I finally puzzled it out.

From the condition

It is guaranteed that for every node E that the left subtree will have as many or one more node than the right subtree at that node E.

it follows that

1. The number of non-leaf nodes can be calculated from the depth of the tree; it is 2^{depth - 1}. Therefore the interesting thing to count are the leaf nodes.
2. Given the balancing condition, there is always only one place where a new node can be inserted or an existing one removed. (This means that a given number of leaf nodes implies one, and only one, pattern of leaf nodes.)
3. If we know the number of leaf nodes of the left subtree of a node, we know that the number of leaf nodes (and the number of nodes) in the right subtree is either the same or one less than that.
4. It follows from 2. and 3. that there is only one leaf-node slot in the right subtree of which we can't know without inspecting the tree whether it is filled. Finding it is the trick in this algorithm.

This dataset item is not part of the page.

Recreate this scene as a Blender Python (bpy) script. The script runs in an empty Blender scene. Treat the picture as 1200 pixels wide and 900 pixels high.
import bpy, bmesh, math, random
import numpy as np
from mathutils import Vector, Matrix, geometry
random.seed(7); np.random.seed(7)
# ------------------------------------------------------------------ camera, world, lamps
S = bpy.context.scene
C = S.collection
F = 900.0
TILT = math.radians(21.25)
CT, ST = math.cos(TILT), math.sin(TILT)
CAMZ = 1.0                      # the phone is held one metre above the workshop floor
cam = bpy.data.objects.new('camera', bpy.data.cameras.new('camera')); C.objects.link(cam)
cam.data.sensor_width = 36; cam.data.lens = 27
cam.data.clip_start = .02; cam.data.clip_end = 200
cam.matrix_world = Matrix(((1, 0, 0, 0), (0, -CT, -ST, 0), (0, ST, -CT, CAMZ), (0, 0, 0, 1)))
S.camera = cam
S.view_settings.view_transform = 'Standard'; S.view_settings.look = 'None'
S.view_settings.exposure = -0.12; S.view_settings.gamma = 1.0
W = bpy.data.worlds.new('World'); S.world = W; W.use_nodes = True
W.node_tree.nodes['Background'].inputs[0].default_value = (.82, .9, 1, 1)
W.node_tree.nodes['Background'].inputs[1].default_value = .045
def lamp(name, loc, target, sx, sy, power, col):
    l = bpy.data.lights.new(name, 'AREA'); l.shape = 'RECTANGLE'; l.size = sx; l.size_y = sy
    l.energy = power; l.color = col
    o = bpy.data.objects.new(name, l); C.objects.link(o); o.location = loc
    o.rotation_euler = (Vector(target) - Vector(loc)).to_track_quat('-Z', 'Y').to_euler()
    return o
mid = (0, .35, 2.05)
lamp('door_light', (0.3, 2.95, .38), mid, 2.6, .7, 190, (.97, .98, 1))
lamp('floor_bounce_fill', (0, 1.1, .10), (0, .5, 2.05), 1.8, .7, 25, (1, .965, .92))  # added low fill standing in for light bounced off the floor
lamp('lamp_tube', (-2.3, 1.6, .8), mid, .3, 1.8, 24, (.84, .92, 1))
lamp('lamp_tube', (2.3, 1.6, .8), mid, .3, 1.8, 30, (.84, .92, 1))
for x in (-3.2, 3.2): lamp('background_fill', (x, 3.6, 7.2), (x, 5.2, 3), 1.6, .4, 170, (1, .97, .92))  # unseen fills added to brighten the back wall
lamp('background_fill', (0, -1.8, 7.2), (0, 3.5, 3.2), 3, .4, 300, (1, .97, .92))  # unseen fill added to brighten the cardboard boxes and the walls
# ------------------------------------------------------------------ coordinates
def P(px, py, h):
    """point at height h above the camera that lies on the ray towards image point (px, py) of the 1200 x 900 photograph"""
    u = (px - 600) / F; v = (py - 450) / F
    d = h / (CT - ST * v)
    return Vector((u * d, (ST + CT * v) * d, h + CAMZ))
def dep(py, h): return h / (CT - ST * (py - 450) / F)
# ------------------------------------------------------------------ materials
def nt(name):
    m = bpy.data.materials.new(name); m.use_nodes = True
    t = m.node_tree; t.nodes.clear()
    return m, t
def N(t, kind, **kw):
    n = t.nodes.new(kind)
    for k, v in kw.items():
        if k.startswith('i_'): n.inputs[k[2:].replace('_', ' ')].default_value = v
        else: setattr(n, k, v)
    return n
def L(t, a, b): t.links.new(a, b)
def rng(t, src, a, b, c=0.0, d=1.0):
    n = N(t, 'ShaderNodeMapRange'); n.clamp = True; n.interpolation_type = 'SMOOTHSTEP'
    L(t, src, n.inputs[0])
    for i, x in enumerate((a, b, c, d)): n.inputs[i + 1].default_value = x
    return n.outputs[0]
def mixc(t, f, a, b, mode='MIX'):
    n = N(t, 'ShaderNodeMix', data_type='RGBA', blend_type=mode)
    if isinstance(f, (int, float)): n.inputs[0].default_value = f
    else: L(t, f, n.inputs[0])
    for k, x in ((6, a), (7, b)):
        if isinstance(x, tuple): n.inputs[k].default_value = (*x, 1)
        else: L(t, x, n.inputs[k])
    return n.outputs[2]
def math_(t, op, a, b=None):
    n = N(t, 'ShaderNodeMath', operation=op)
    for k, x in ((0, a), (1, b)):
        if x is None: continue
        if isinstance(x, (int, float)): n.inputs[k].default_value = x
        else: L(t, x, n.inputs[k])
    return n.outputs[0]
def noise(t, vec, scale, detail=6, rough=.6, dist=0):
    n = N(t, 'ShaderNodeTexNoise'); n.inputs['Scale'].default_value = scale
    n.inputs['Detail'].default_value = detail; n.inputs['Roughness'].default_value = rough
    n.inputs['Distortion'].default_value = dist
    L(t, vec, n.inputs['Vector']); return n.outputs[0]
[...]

So, making use of 3: Assume that we have a (sub)tree T. We know the number of leaf nodes in its left subtree is n_left. We know therefore that the number of leaf nodes in its right subtree is either n_left or n_left - 1, and in particular that it is at most n_left.

We step into the right subtree. Knowing the maximum number of leaf nodes in this subtree, and knowing that they are evenly split among the subtrees on both sides, we can infer two things:

• If the maximum number of leaf nodes in this subtree is odd, then the questionable slot is on the left, since the right side cannot be heavier than the left. If it is even, then the slot is on the right
• The maximum number of leaf nodes in each subsubtree is half that of the leaf nodes in the subtree, rounded up on the left, rounded down on the right.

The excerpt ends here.